Impact of Supernova feedback on the Tully-Fisher relation

TL;DR

This study uses cosmological hydrodynamical simulations with Supernova feedback to explain the observed bend in the Tully-Fisher relation, highlighting the role of galactic outflows in low-mass systems.

Contribution

It demonstrates that Supernova feedback is essential to reproduce the observed features of the stellar and baryonic Tully-Fisher relations in simulations.

Findings

Supernova feedback causes low-mass systems to fall below the linear Tully-Fisher relation.

Simulations without Supernova feedback do not reproduce the observed bend.

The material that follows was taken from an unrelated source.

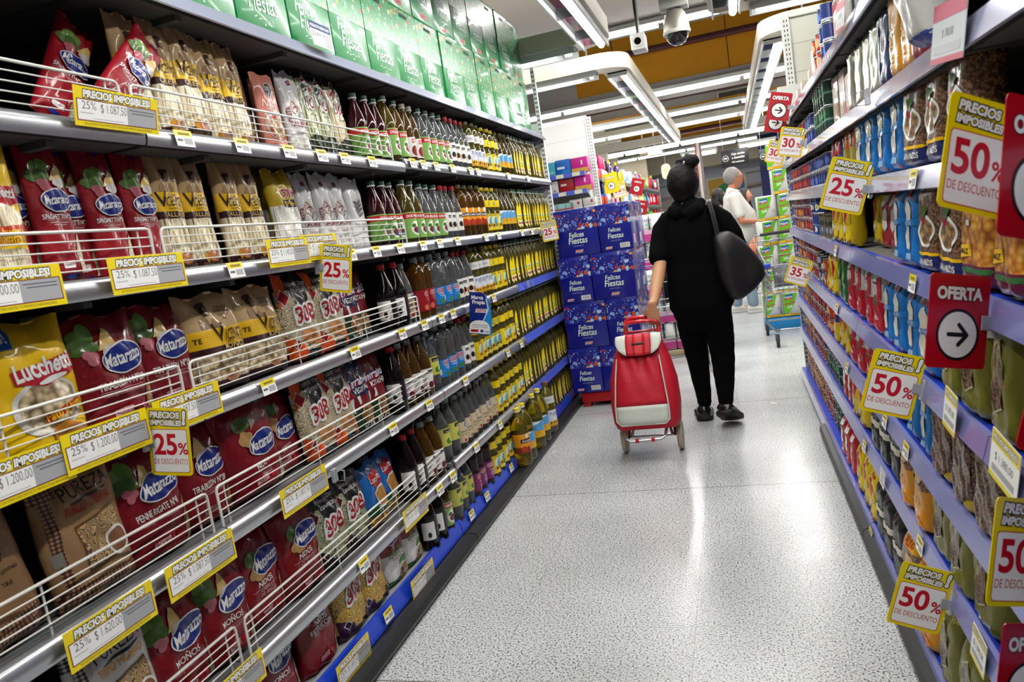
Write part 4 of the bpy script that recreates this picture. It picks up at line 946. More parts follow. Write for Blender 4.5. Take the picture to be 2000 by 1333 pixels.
bottle_kind('b_dark', 'dark red vinegar bottle, green label', 'round', .040, .275, DKV, GRC, lab_vin)
bottle_kind('b_amb', 'pale amber vinegar bottle, green label', 'round', .040, .275, AMB, GRC, lab_vin)
bottle_kind('b_big', 'stout yellow vinegar bottle, green label', 'round', .046, .285, 'd2b24a', GRC, lab_vin)
bottle_kind('b_apple', 'amber apple vinegar bottle, white label', 'round', .038, .275, AMB, ('b8a890', 1), lab_apple)
bottle_kind('b_clr', 'clear vinegar bottle, green label', 'round', .042, .275, CLR, GRC, lab_vin)
bottle_kind('b_wht', 'clear red capped vinegar bottle', 'round', .038, .275, CLR, REDC, lab_white)
bottle_kind('b_pur', 'pale oil bottle, white band labels', 'wide', .043, .285, OIL, OLV, lab_pur)
bottle_kind('b_cos', 'oil bottle, wide yellow labels', 'wide', .043, .280, OIL, YELC, lab_cos)
bottle_kind('b_sun', 'oil bottle, sky blue label', 'round', .041, .280, 'b89a38', OLV, lab_sun)
bottle_kind('b_nat', 'slim oil bottle, yellow leaf label', 'slim', .037, .285, OIL, ('33553a', 1), lab_nat)
bottle_kind('b_coc', 'golden oil bottle, orange label', 'wide', .043, .285, 'd0901c', OLV, lab_coc)
bottle_kind('b_cblue', 'ribbed clear bottle, blue label', 'ribbed', .046, .285, CLR, GRYC, lab_cblue)
bottle_kind('b_beige', 'clear vinegar bottle, beige label', 'round', .039, .265, CLR, GRYC, lab_beige)
bottle_kind('b_red', 'ribbed amber bottle, red label', 'ribbed', .042, .280, AMO, GRYC, lab_red)
bottle_kind('b_lemon', 'clear bottle, pale green label', 'round', .043, .275, CLR, GRYC, lab_lemon)
bottle_kind('b_blk', 'black vinegar bottle, white sticker', 'round', .042, .275, '140b0d', REDC, lab_dark)
bottle_kind('b_org', 'amber vinegar bottle, red fruit label', 'round', .044, .275, AMO, GRYC, lab_mix)
bottle_kind('b_purple', 'dark ribbed bottle, purple label', 'ribbed', .042, .27, '24101c', GRYC, lab_purple)
bottle_kind('b_big_coc', 'large oil bottle, orange label', 'big', .050, .335, 'e0c43a', ('efd22a', 1), lab_coc)
bottle_kind('b_big_sun', 'large oil bottle, sky blue label', 'big', .050, .335, 'dcc94c', ('efd22a', 1), lab_sun)
bottle_kind('b_big_brown', 'large brown capped bottle', 'big', .050, .335, 'd8c858', ('7a4a24', 0), lab_pur)
BX = -1.372
def seq(y0, y1, n): return [y0 + (y1 - y0) * i / max(1, n - 1) for i in range(n)]
def row(lv, items, back=True):
    for k, ys in items:
        for y in ys:
            z = LZ[lv] - .012 - ((.028 if lv == 2 else .016 if lv == 6 else 0) if y < 3.05 else 0)
            put(k, BX + rr.uniform(-.006, .006), y, z, PI / 2 + rr.uniform(-.25, .25), RNAME[lv].replace('pasta', 'bottle') if y > 3.05 or True else '', order=y)
            if back and y > 3.0 and k not in ('b_blk', 'b_purple'):
                typ, R, H, liq = SHAPES[k]; BACKROW.lathe([(r * R, q * H) for r, q in PROF[typ]] + [(.34 * R, H)], LIQUID(liq, 1.38), 12, (BX - .105 + rr.uniform(-.008, .008), y + rr.uniform(-.01, .01), z))
row(6, [('b_dark', seq(2.80, 2.97, 3)), ('b_big', [3.075]), ('b_amb', [2.885 + .0]) if 0 else ('b_amb', [3.17]), ('b_apple', [3.27, 3.355]), ('b_clr', seq(3.445, 3.715, 4)), ('b_wht', seq(3.80, 4.04, 4)), ('b_pur', [4.13, 4.225, 4.32]), ('b_cos', [4.415, 4.51, 4.605]), ('b_sun', seq(4.70, 4.88, 3)), ('b_nat', seq(4.97, 5.76, 11))])
row(5, [('b_dark', seq(2.83, 2.99, 3)), ('b_big', [3.10, 3.20]), ('b_clr', seq(3.30, 3.48, 3)), ('b_wht', seq(3.58, 3.74, 3)), ('b_coc', seq(3.84, 4.13, 4)), ('b_cos', [4.225, 4.32, 4.415]), ('b_sun', seq(4.51, 4.78, 4)), ('b_nat', seq(4.87, 5.76, 12))])
row(4, [('b_blk', [2.79, 2.88]), ('b_beige', [2.97]), ('b_red', [3.10, 3.19]), ('b_cblue', seq(3.29, 3.49, 3)), ('b_wht', seq(3.59, 3.76, 3)), ('b_pur', seq(3.86, 4.05, 3)), ('b_cos', seq(4.15, 4.34, 3)), ('b_nat', seq(4.44, 5.76, 18))])
row(3, [('b_blk', [2.72]), ('b_org', [2.81, 2.905, 3.0]), ('b_lemon', [3.11]), ('b_cblue', seq(3.21, 3.42, 3)), ('b_wht', [3.52, 3.60]), ('b_cos', seq(3.70, 4.36, 8)), ('b_nat', seq(4.46, 5.76, 18))])
row(2, [('b_blk', [2.70, 2.79]), ('b_org', [2.89, 2.985]), ('b_lemon', [3.10, 3.20]), ('b_beige', seq(3.30, 3.80, 7)), ('b_cos', seq(3.90, 4.38, 6)), ('b_nat', seq(4.47, 5.76, 18))])
row(1, [('b_blk', [2.80, 2.895]), ('b_amb', [2.99]), ('b_lemon', seq(3.10, 3.29, 3)), ('b_purple', seq(3.39, 3.58, 3)), ('b_cos', seq(3.69, 4.38, 8)), ('b_nat', seq(4.47, 5.76, 18))])
o = BACKROW.build('bottle_back_rows', angle=80); o['kind'] = 'stuff'; tag(o, 'second rows of bottles standing behind the front bottles', 'bottles')
for k, y in (('b_big_coc', 4.02), ('b_big_sun', 4.13), ('b_big_sun', 4.36), ('b_big_sun', 4.50), ('b_big_brown', 4.70)):
    put(k, -1.290, y, .062, PI / 2 - .35, 'black bottle ledge')
# ------------------------------------------------------------------ green gift cartons on the top shelf
GRN = M('0f8a46', r=.3, coat=.22); GRN2 = M('0f7a3e', r=.25, coat=.4)
GBAND = CONFETTI('green', '168c4c', ['3fae74', '5fbb8a', 'b8412a', 'c8d8c0', '2f9d62', '8fc8a6', '1d9253', 'd0a040'], 50)
GWHT = ink('dfeee2')
@kind('carton_green', 'green holiday gift carton', 'carton', 'green gift cartons')
def _():
    w, h, d = .296, .395, .34; mb = MB(); mb.rbox((-w / 2, 0, 0), (w / 2, d, h), GRN, .003); o = mb.build('gift_carton')
    r = PR(w, h); r.Rc(-.5, .52, .5, .97, GBAND)
    r.T(-.08, .375, .052, 'Felices', GWHT, shear=.18, bold=.0, sq=.72); r.T(.02, .235, .058, 'Fiestas', GWHT, shear=.18, bold=.006, sq=.76)
    for i in range(5): r.E(-.16 + i * .08, .18 - .01 * (i % 2), .010, .0016, GWHT, .4 - i * .2)
    r.E(0, .135, .004, .004, GWHT)
    r.G([(-.20, .04), (.10, .04), (.13, .10), (-.17, .10)], ink('e3a7a0')); r.T(-.03, .052, .015, 'COTO', iR, bold=.05, mw=.24)
    r.build('front_print', flat_map, o, L=0)
    p2 = PR(d, h); p2.Rc(0, .52, 1, .97, GBAND); p2.build('side_print', lambda x, y, l: (w / 2 + l, x, y), o, L=0)
    mb = MB(); mb.box((-.045, -.0015, h * .885), (.045, -.0005, h * .93), M('0a3a20', r=.7)); mb.build('hand_hole', o, False)
    return o
gz = 2.104
for i in range(16): put('carton_green', -1.375 + rr.uniform(-.004, .004), 1.06 + i * .3025, gz, PI / 2, 'lower row on pasta gondola top')
for i in range(16): put('carton_green', -1.38 + rr.uniform(-.004, .004), 1.06 + i * .3025, gz + .398, PI / 2, 'upper row on pasta gondola top')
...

Galactic outflows driven by Supernovae regulate star formation in shallow potential wells.

Abstract

Recent observational results found a bend in the Tully-Fisher Relation in such a way that low mass systems lay below the linear relation described by more massive galaxies. We intend to investigate the origin of the observed features in the stellar and baryonic Tully-Fisher relations and analyse the role played by galactic outflows on their determination. Cosmological hydrodynamical simulations which include Supernova feedback were performed in order to follow the dynamical evolution of galaxies. We found that Supernova feedback is a fundamental process in order to reproduce the observed trends in the stellar Tully-Fisher relation. Simulated slow rotating systems tend to have lower stellar masses than those predicted by the linear fit to the massive end of the relation, consistently with observations. This feature is not present if Supernova feedback is turned off. In the case of the baryonic Tully-Fisher relation, we also detect a weaker tendency for smaller systems to lie below the linear relation described by larger ones. This behaviour arises as a result of the more efficient action of Supernovae in the regulation of the star formation process and in the triggering of powerful galactic outflows in shallower potential wells which may heat up and/or expel part of the gas reservoir.